The England and Wales Cricket Board (ECB) has accepted the right of the Zimbabwe Cricket Union (ZCU) to politically vet its players and has previously defended its decision to invite the Zimbabwean team, which arrives in Britain this week, claiming that sport should be kept separate from politics.

But the ZCU is not an independent sporting body. It is an arm of the Mugabe regime. Most officials are supporters of the ruling party, Zanu-PF. Those who have shown insufficient loyalty have been purged. President Mugabe is patron. The ZCU’s official letterhead bears the words, “Patron: his excellency the president of the republic of Zimbabwe, Cd RG Mugabe”. ‘Cd’ stands for ‘comrade’. The use of this Zanu-PF party-speak is evidence the ZCU has a very close and deferential association with the Mugabe regime and is obviously proud to be associated with the president comrade. His authority was required before the tour could go ahead.
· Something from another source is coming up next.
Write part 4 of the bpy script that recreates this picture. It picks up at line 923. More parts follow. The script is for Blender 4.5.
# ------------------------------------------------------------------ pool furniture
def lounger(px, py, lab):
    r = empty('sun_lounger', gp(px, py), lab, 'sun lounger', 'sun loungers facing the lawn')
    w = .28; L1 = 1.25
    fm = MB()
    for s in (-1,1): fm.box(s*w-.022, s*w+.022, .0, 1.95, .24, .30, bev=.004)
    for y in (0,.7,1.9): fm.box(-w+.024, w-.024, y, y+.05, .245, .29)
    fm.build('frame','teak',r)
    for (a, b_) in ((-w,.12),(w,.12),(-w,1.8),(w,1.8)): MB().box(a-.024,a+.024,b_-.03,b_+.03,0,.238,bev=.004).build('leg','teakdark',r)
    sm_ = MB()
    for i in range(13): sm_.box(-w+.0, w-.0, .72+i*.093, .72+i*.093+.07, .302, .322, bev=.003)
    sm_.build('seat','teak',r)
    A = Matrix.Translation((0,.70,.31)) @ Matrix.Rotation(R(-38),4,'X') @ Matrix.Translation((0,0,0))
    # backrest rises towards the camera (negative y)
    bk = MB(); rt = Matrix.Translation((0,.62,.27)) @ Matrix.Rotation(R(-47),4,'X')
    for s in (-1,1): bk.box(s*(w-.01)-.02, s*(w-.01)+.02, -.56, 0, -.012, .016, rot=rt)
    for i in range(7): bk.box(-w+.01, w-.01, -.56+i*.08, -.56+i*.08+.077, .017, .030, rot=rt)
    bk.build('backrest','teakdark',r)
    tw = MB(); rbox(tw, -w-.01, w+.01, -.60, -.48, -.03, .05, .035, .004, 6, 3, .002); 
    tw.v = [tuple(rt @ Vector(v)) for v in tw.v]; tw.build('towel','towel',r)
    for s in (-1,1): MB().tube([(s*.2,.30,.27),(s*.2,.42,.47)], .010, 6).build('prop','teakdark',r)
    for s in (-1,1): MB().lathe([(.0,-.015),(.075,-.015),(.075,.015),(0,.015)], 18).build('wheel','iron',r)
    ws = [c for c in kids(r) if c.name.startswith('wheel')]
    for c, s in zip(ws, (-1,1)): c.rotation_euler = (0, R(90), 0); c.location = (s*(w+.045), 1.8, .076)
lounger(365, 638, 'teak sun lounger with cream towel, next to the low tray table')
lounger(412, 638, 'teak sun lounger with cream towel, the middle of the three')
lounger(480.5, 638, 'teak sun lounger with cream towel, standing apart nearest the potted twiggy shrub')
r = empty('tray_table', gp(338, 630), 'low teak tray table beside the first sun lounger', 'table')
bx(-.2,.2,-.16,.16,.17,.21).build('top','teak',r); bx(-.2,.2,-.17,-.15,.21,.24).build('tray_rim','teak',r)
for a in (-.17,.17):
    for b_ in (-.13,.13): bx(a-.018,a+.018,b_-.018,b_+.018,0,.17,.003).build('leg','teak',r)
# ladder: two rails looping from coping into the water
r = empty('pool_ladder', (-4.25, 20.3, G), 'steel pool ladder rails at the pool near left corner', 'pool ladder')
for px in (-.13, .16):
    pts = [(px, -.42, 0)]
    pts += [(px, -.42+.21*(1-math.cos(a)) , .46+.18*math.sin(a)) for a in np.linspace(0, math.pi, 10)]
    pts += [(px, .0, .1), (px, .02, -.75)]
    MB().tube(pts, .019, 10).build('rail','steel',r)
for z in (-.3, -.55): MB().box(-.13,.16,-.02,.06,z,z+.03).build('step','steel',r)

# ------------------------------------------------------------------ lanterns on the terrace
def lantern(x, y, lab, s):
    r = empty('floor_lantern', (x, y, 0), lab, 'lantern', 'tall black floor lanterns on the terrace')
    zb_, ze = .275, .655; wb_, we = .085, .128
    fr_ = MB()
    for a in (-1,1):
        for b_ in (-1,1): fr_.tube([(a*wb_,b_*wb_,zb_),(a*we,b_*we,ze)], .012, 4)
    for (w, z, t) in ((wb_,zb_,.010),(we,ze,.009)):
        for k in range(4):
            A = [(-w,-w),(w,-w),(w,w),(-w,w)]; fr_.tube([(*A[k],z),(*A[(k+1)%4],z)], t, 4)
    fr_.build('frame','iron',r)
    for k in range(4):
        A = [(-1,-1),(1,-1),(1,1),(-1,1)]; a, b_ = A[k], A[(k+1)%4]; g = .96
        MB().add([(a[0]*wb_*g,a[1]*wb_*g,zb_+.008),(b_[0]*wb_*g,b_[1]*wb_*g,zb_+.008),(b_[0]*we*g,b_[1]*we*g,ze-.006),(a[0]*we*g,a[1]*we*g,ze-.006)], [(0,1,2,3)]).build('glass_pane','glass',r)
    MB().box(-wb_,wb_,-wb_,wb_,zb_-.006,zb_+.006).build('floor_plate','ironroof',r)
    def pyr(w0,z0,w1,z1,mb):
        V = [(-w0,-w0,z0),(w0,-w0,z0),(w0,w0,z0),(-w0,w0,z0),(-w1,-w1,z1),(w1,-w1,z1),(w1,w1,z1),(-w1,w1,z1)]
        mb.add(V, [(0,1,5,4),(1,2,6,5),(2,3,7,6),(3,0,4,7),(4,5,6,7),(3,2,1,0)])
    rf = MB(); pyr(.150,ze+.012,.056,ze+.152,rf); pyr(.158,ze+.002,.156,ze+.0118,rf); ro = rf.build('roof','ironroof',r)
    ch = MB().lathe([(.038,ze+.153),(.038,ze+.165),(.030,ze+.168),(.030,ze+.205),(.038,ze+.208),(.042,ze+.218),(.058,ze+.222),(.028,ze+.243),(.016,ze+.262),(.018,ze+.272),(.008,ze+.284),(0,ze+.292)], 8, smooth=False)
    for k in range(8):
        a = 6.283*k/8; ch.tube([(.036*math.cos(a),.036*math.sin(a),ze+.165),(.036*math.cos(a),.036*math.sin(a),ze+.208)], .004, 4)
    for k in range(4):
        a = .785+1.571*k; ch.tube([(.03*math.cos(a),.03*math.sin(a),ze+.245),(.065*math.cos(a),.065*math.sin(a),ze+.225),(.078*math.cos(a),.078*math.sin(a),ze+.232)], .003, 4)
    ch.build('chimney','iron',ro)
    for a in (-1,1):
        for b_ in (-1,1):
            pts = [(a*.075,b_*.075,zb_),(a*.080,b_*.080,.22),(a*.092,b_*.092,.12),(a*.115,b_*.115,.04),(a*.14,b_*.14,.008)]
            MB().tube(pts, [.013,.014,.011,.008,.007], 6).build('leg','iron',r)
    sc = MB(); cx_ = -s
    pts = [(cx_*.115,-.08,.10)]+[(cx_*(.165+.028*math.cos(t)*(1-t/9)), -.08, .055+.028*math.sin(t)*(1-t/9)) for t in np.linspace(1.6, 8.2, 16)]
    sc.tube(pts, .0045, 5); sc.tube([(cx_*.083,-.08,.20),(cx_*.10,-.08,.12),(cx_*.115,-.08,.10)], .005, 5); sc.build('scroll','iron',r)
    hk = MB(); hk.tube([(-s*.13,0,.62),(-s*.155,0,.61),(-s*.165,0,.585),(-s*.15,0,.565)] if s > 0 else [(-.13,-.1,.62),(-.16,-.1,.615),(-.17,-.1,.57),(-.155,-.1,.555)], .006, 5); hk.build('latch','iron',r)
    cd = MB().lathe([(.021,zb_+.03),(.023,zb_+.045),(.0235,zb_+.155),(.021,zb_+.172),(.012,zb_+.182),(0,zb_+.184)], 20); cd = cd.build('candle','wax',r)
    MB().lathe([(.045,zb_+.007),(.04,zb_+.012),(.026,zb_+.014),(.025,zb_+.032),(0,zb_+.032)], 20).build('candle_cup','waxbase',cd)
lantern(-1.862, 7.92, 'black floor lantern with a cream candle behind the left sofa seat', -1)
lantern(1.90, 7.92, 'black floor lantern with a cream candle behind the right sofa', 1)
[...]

All Zimbabwe’s players are politically approved. Only those uncritical of Mugabe were eligible for selection. After Henry Olonga and Andy Flower wore black armbands during February’s World Cup to mourn the death of democracy, they were forced out of the Zimbabwe team. Olonga was terrorised with death threats and fled to South Africa in fear of his life. Flower was told his cricket career was finished and has been forced to seek exile in the UK.

Zimbabwe’s cricketers are sporting ambassadors for the Mugabe regime. Mugabe wants this tour to go ahead. It is part of his strategy to normalise relations with the rest of the world. There can be no normal sporting relations with an abnormal regime that uses torture, rape and murder as weapons of repression. It is wrong for England to play cricket with a team that flouts the sporting principles of open selection and fair play by requiring its players to pass a political loyalty test.

Peter Tatchell
Stop the Tour campaign

Correction

In ‘Aussie six’ (April 23) you mention that opposition to the Socialist Alliance in Australia comes from the International Socialist Group. That is not right. The opposition comes from the International Socialist Organisation, a loyal follower of the Socialist Workers Party in the United Kingdom.